** START Source excerpt **

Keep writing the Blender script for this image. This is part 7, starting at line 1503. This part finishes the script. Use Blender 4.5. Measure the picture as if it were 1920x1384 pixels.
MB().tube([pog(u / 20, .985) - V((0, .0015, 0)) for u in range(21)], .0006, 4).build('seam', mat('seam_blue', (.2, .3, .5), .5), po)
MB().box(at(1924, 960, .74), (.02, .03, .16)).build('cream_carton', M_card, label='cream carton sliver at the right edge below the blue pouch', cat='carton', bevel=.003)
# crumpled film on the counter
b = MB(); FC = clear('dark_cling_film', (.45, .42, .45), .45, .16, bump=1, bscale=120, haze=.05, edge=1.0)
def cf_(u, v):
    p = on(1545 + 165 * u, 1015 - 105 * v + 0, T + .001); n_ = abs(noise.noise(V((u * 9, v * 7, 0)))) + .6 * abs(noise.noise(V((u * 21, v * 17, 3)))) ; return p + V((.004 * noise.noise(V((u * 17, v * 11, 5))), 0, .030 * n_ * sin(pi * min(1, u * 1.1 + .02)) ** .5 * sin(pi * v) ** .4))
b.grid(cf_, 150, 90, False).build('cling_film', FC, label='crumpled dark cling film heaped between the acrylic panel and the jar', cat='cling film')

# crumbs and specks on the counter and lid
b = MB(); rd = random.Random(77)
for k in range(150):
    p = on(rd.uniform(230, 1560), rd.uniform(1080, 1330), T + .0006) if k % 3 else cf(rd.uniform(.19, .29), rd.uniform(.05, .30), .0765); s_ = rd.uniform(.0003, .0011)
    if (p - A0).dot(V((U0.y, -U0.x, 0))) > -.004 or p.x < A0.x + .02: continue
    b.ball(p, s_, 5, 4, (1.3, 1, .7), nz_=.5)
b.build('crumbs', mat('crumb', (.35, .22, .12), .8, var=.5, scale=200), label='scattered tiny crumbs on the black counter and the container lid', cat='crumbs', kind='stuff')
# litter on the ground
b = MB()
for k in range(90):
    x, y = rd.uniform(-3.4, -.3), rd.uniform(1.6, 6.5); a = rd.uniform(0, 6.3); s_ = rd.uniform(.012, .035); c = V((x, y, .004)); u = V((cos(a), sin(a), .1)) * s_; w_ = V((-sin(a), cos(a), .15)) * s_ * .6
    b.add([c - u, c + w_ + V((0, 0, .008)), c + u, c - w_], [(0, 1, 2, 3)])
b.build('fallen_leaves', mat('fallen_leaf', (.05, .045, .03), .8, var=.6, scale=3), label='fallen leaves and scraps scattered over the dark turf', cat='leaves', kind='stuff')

** END Source excerpt **

Directive
Starting at the first line of the listing, retype every line up to and including the one with "jar', cat='cling film')".

Task response
Keep writing the Blender script for this image. This is part 7, starting at line 1503. This part finishes the script. Use Blender 4.5. Measure the picture as if it were 1920x1384 pixels.
MB().tube([pog(u / 20, .985) - V((0, .0015, 0)) for u in range(21)], .0006, 4).build('seam', mat('seam_blue', (.2, .3, .5), .5), po)
MB().box(at(1924, 960, .74), (.02, .03, .16)).build('cream_carton', M_card, label='cream carton sliver at the right edge below the blue pouch', cat='carton', bevel=.003)
# crumpled film on the counter
b = MB(); FC = clear('dark_cling_film', (.45, .42, .45), .45, .16, bump=1, bscale=120, haze=.05, edge=1.0)
def cf_(u, v):
    p = on(1545 + 165 * u, 1015 - 105 * v + 0, T + .001); n_ = abs(noise.noise(V((u * 9, v * 7, 0)))) + .6 * abs(noise.noise(V((u * 21, v * 17, 3)))) ; return p + V((.004 * noise.noise(V((u * 17, v * 11, 5))), 0, .030 * n_ * sin(pi * min(1, u * 1.1 + .02)) ** .5 * sin(pi * v) ** .4))
b.grid(cf_, 150, 90, False).build('cling_film', FC, label='crumpled dark cling film heaped between the acrylic panel and the jar', cat='cling film')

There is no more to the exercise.